David Lopez, the congressman's former chief of staff, has declined to meet voluntarily with prosecutors, on the advice of his Sacramento attorney, William Portanova.

"As a general rule, we advise our clients not to discuss matters with anyone, including government representatives," Portanova said Wednesday.

But others are cooperating.

Peter Evich, who served as the congressman's legislative director from 1998 to 2002 and now is vice president for the Washington office of Van Scoyoc Associates, a lobbying firm, said he will comply with the Justice Department request.

"Representatives of the Department of Justice recently contacted me regarding their investigation of Congressman Doolittle," Evich said in a statement Wednesday. "I have been told that I am not a focus of the investigation, and I plan to voluntarily speak with them in the near future."

Evich is expected to meet with Justice Department investigators next month.

Earlier this week, Portanova said that Lopez had provided campaign finance records to investigators pursuant to subpoenas in November.

But the requests for interviews with the former staffers have come in the last few weeks, and after federal agents executed a search warrant on April 13 on the Oakton, Va., home where Doolittle and his family live.

Prosecutors had offered Doolittle a plea deal. The congressman said recently that the search of his home came after the Justice Department asked him to plead guilty "to a crime I didn't commit." During the April 13 search, FBI agents seized computers, business records and the personal diaries of Julie Doolittle.
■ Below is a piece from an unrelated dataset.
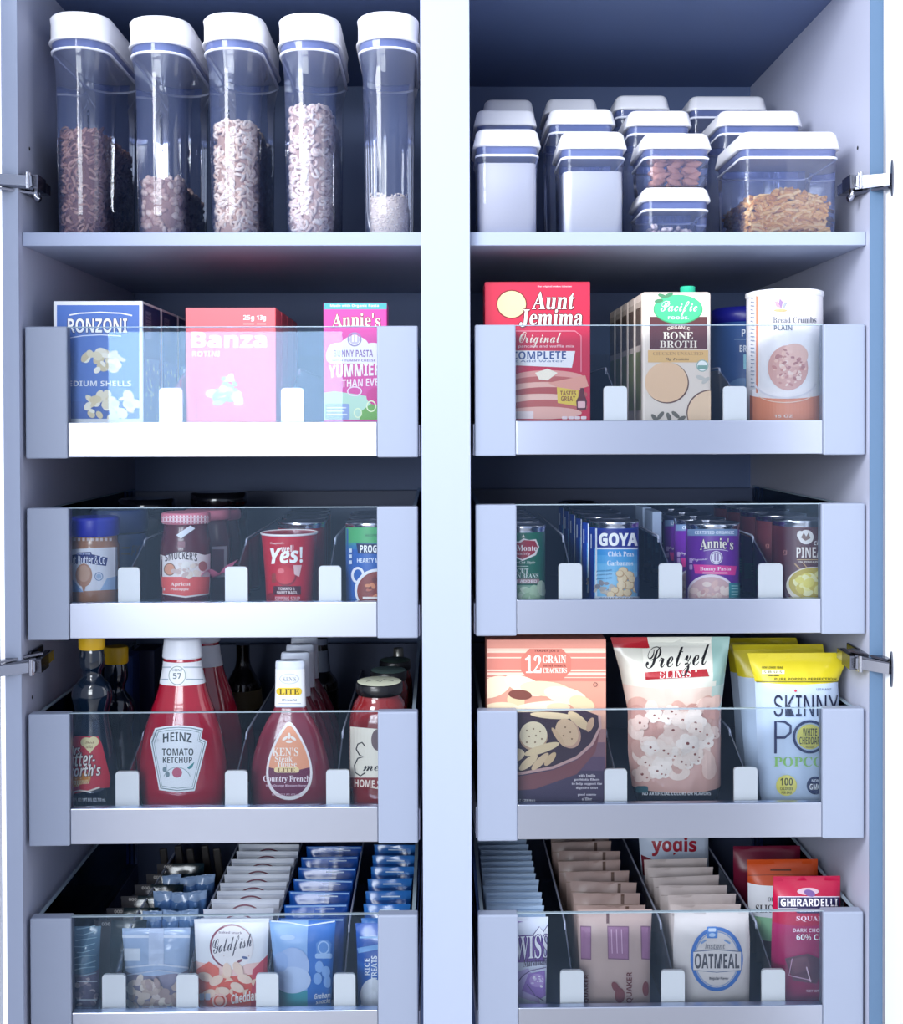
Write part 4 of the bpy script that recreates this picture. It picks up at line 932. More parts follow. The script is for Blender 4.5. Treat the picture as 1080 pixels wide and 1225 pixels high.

Julie Doolittle runs a bookkeeping and events planning business out of the couple's home. The business, Sierra Dominion Financial Solutions, worked for Doolittle's campaign committees and also for Abramoff for 19 months. Between August 2002 and March 2004, the company received more than $66,000 from Abramoff's law firm, according to a Senate Indian Affairs Committee report last year.

Doolittle has said prosecutors believe the Abramoff payments were for bogus work and were intended as a payoff to him for favors he provided Abramoff's clients.

The congressman has steadfastly denied that anything like that occurred, insisting that he and his wife did nothing improper. He has vowed to vigorously fight any charges brought against him.

Lopez, as the congressman's chief of staff until 2005, and Evich, as legislative director, were in positions to know about assistance Doolittle may have provided the lobbyist.

Among Abramoff's clients was the Commonwealth of the Northern Mariana Islands. Doolittle had taken steps in 1999 to help Abramoff regain that $600,000-a-month contract and then, as a member of the House Appropriations Committee, met regularly with Kevin Ring, a former staffer who later went to work for Abramoff, to discuss earmarks for the Pacific territory.

According to billing records that Abramoff's law firm submitted to the commonwealth, Evich and Lopez were regular contacts for Ring on legislation and appropriations.

Ring abruptly resigned from his lobbying job in April and is believed to be cooperating with federal prosecutors. Abramoff also is cooperating with the Justice Department as part of a negotiated plea deal on political corruption charges.

Among Evich's lobbying clients is Sierra College. Doolittle recently announced that he had won a $300,000 earmark for the Rocklin college's program on robotics and high-tech equipment.

A call to Doolittle's criminal defense attorney, David Barger, was not returned.